Manuel García Rubio
Ediciones del Viento. A Coruña, 2012
142 páginas
Desde la magdalena de Proust –y aún
antes- son muchas las novelas que se han servido de un hecho azaroso para que el
protagonista de la historia se vea obligado a emprender su particular busca del
tiempo perdido. Tanto es así, que esta recuperación del pasado se antoja un subgénero
literario en sí mismo, una suerte de “narrativa de la memoria” en la que la
visita del personaje a la casa donde habitó en la infancia es una de las
“magdalenas” que frecuentemente ha sido utilizada por los escritores para seguir
los zigzagueantes pasos del recuerdo. Por esa senda se interna Manuel García
Rubio (Montevideo, 1956) con esta historia que ha merecido el Premio de Novela
Ciudad de Salamanca 2012. Sin embargo, a diferencia de muchas de estas novelas
que a menudo se limitan a una nostálgica evocación de los hechos pasados, “La
casa en ruinas” (Ediciones del Viento) tiene el valor de sumergirse en las
procelosas aguas del recuerdo para sondear en sus profundidades y extraer de
ese abismo un nuevo significado, un conocimiento capaz de asumir el riesgo de
ser a la vez perturbador y necesario.
La novela cuenta cómo Ricardo Tremp,
directivo de una importante empresa, se ve forzado a regresar al pueblo de su
infancia para resolver un desgraciado accidente que ha ocurrido en la casa
familiar, abandonada desde que, hace ya bastantes años, él se fuera a vivir a
Madrid.
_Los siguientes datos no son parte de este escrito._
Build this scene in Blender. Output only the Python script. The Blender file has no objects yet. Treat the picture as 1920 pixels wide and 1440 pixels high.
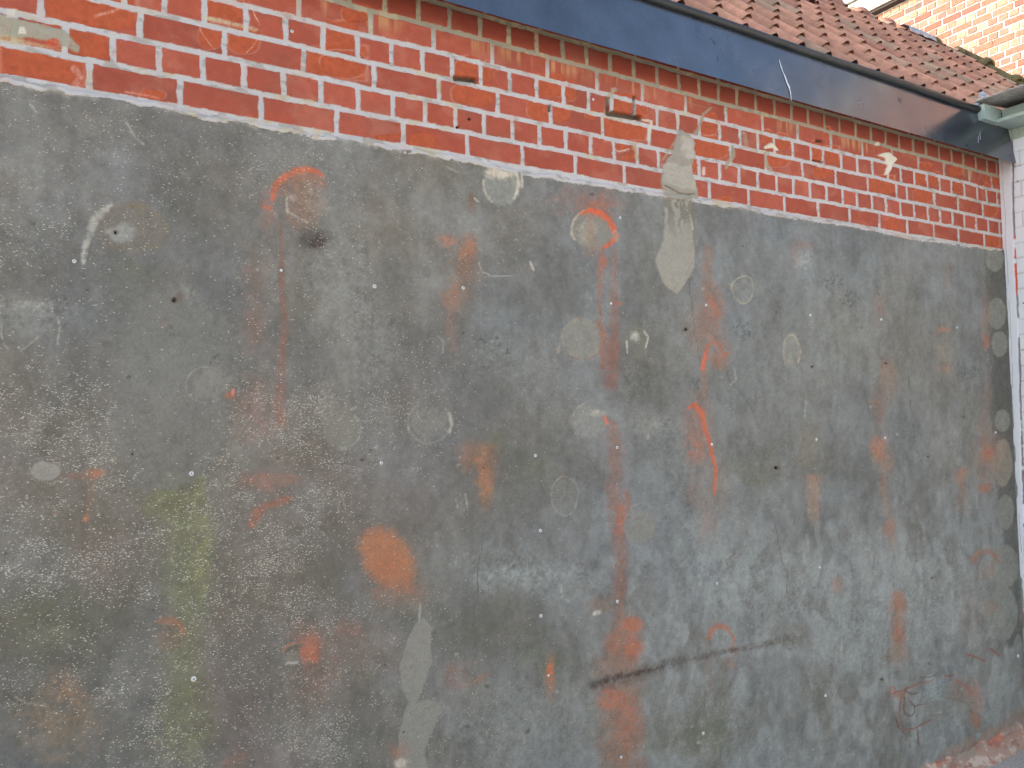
import bpy, math, random
import numpy as np
from mathutils import Vector, Matrix

random.seed(7)
scene = bpy.context.scene
C = scene.collection

# ------------------------------------------------------------------ camera
F, CX, CY = 1490.0, 960.0, 720.0          # focal length and centre for a 1920 px wide frame
DIST, EYE = 2.089, 1.6                    # metres in front of the wall, eye height
def _n(v): return v/np.linalg.norm(v)
e1 = _n(np.array([2460., -20., -F]))      # world X in camera axes
eu = np.array([-630., 32000., -F]); eu = _n(eu-e1*eu.dot(e1))
ey = np.cross(eu, e1)
MW = np.array([e1, ey, eu])
CAM = np.array([0., -DIST, EYE])
cam = bpy.data.cameras.new('camera'); co = bpy.data.objects.new('camera', cam); C.objects.link(co)
mm = Matrix([list(MW[0]), list(MW[1]), list(MW[2])]).to_4x4(); mm.translation = Vector(CAM)
co.matrix_world = mm
cam.sensor_width = 36; cam.lens = 36*F/1920; cam.clip_start = .05; cam.clip_end = 500
scene.camera = co

# ------------------------------------------------------------------ light
SUN = Vector((-.78, .50, .36)).normalized()
w = bpy.data.worlds.new("World"); scene.world = w; w.use_nodes = True
nt = w.node_tree; bg = nt.nodes['Background']
sky = nt.nodes.new('ShaderNodeTexSky'); sky.sky_type = 'NISHITA'; sky.sun_disc = False
sky.sun_elevation = math.asin(SUN.z); sky.sun_rotation = math.atan2(SUN.x, SUN.y)
sky.air_density = 1.0; sky.dust_density = 2.5; sky.ozone_density = 1.0
nt.links.new(sky.outputs[0], bg.inputs[0]); bg.inputs[1].default_value = .15
sl = bpy.data.lights.new('sun', 'SUN'); sl.energy = 2.0; sl.angle = math.radians(.5); sl.color = (1, .94, .88)
so = bpy.data.objects.new('sun', sl); C.objects.link(so); so.rotation_euler = SUN.to_track_quat('Z', 'Y').to_euler()
so.location = (0, 0, 12)
vs = scene.view_settings; vs.view_transform = 'Standard'; vs.look = 'None'; vs.gamma = 1; vs.exposure = 1.6
vs.use_curve_mapping = False
EW = np.array([.655, .730, .840])            # how bright a white card on the wall renders, per channel
scene.cycles.max_bounces = 6

# ------------------------------------------------------------------ survey helpers (photo pixel <-> wall plane)
def ray(x, y): return MW@np.array([x-CX, -(y-CY), -F])
def onY(x, y, Y=0.):
    r = ray(x, y); return CAM+(Y-CAM[1])/r[1]*r
def onX(x, y, X):
    r = ray(x, y); return CAM+(X-CAM[0])/r[0]*r
def chart(X, Z, Y=0.):
    P = np.stack([X-CAM[0], np.full_like(X, Y-CAM[1]), Z-CAM[2]], -1)@MW
    return CX+F*P[..., 0]/-P[..., 2], CY-F*P[..., 1]/-P[..., 2]

def lin(c):
    c = np.array(c, float)/255.
    return np.where(c <= .04045, c/12.92, ((c+.055)/1.055)**2.4)
def alb(c): return lin(c)/EW              # albedo that a displayed colour comes from, on the shaded wall

# ------------------------------------------------------------------ numpy noise
def vnoise(x, y, seed=0):
    xi = np.floor(x).astype(np.int64); yi = np.floor(y).astype(np.int64)
    fx = x-xi; fy = y-yi; fx = fx*fx*(3-2*fx); fy = fy*fy*(3-2*fy)
    def h(a, b):
        n = (a*374761393+b*668265263+seed*982451653) & 0xffffffff
        n = ((n ^ (n >> 13))*1274126177) & 0xffffffff
        n = (n ^ (n >> 16)) & 0xffff
        return n/65535.
    a = h(xi, yi)*(1-fx)+h(xi+1, yi)*fx; b = h(xi, yi+1)*(1-fx)+h(xi+1, yi+1)*fx
    return (a*(1-fy)+b*fy).astype(np.float32)
def fbm(x, y, o=4, seed=0, g=.5):
    s = 0; a = 1; t = 0
    for i in range(o):
        s = s+a*vnoise(x*2**i+17.3*i, y*2**i-9.1*i, seed+i*31); t += a; a *= g
    return s/t
def sstep(a, b, x):
    t = np.clip((x-a)/(b-a), 0, 1); return t*t*(3-2*t)

# ------------------------------------------------------------------ materials
def mat(name, base=(.5, .5, .5), rough=.8, metal=0., spec=.4, attr=None, var=.0, vscale=8., bump=0., bscale=60., grain=0., gscale=300., rvar=0., coat=0.):
    m = bpy.data.materials.new(name); m.use_nodes = True
    N = m.node_tree.nodes; L = m.node_tree.links; b = N['Principled BSDF']
    b.inputs['Roughness'].default_value = rough; b.inputs['Metallic'].default_value = metal
    b.inputs['Specular IOR Level'].default_value = spec
    b.inputs['Coat Weight'].default_value = coat
    tc = N.new('ShaderNodeTexCoord')
    if attr:
        a = N.new('ShaderNodeAttribute'); a.attribute_name = attr; col = a.outputs['Color']
    else:
        r = N.new('ShaderNodeRGB'); r.outputs[0].default_value = (*base, 1); col = r.outputs[0]
    def mul(col, scale, amt, detail=4):
        nz = N.new('ShaderNodeTexNoise'); nz.inputs['Scale'].default_value = scale; nz.inputs['Detail'].default_value = detail
        L.new(tc.outputs['Object'], nz.inputs['Vector'])
        mr = N.new('ShaderNodeMapRange'); mr.inputs[1].default_value = .25; mr.inputs[2].default_value = .75
        mr.inputs[3].default_value = 1-amt; mr.inputs[4].default_value = 1+amt; mr.clamp = False
        L.new(nz.outputs['Fac'], mr.inputs[0])
        vm = N.new('ShaderNodeVectorMath'); vm.operation = 'SCALE'; L.new(col, vm.inputs[0]); L.new(mr.outputs[0], vm.inputs['Scale'])
        return vm.outputs[0]
    if var: col = mul(col, vscale, var)
    if grain: col = mul(col, gscale, grain, 2)
    L.new(col, b.inputs['Base Color'])
    if rvar:
        nz = N.new('ShaderNodeTexNoise'); nz.inputs['Scale'].default_value = 5; nz.inputs['Detail'].default_value = 6
        L.new(tc.outputs['Object'], nz.inputs['Vector'])
        mr = N.new('ShaderNodeMapRange'); mr.inputs[1].default_value = .3; mr.inputs[2].default_value = .7
        mr.inputs[3].default_value = rough-rvar; mr.inputs[4].default_value = rough+rvar
        L.new(nz.outputs['Fac'], mr.inputs[0]); L.new(mr.outputs[0], b.inputs['Roughness'])
    if bump:
        nz = N.new('ShaderNodeTexNoise'); nz.inputs['Scale'].default_value = bscale; nz.inputs['Detail'].default_value = 5
        L.new(tc.outputs['Object'], nz.inputs['Vector'])
        bp = N.new('ShaderNodeBump'); bp.inputs['Strength'].default_value = bump; bp.inputs['Distance'].default_value = .01
        L.new(nz.outputs['Fac'], bp.inputs['Height']); L.new(bp.outputs[0], b.inputs['Normal'])
    return m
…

En el pueblo se encuentra con dos antiguos compañeros de colegio que, sirviéndose
del consabido pasteleo político-empresarial, pretenden aprovechar la
oportunidad para tratar de sacar beneficio del percance; y con Tita, la dueña de
la vieja cantina en la que trabajó algunos veranos de su juventud y donde conoció
a Melita, su hija adolescente que año tras año fue desplegando ante sus ojos
los encantos de las muchachas en flor. Tita le cuenta que no ha vuelto a ver a su
hija desde que se marchó el mismo día que cumplió los dieciocho años, pero que sus
dotes de adivinadora le aseguran que él ha vuelto al pueblo para traérsela. Con
esa turbadora idea en la cabeza, Ricardo se adentra en las ruinas de la casa
familiar, donde la joven voz de Melita le suplica -a través del contestador
automático del teléfono que no debería estar operativo después de tantos años- que
no se vaya.
A partir de este atrevido giro argumental el autor introduce lo imposible
en lo real sin perder verosimilitud, tendiendo un hilo comunicativo hacia un
pasado que en el presente se puebla de fantasmas. Más allá de la certeza de que
lo ocurrido siempre vuelve, el amor por la ninfa –de claras referencias
nabokovianas- se le revela al protagonista con el convencimiento de que a la
postre “nadie escapa de sí mismo”, de que continuamente no sólo nos asalta la
memoria, sino que no es posible descansar del propio yo que hemos ido
conformando. Así, la tragedia personal sobreviene cuando se cae en la cuenta de
que el pasado no es un lugar –una casa deshabitada y en ruinas-, sino un tiempo
al que no se puede regresar y del que nunca ningún Orfeo podrá rescatar a su
Eurídice atrapada para siempre en el infierno tan temido.
La prosa limpia y precisa, condensada en la
ajustada expresión de lo que se quiere decir, se amolda con precisión a las
exigencias de esta acertada novela corta que se lee en un suspiro -lo que dura
el destello que ensombrece nuestro pensamiento-, pero que invita a su relectura
en cuanto se llega al párrafo final.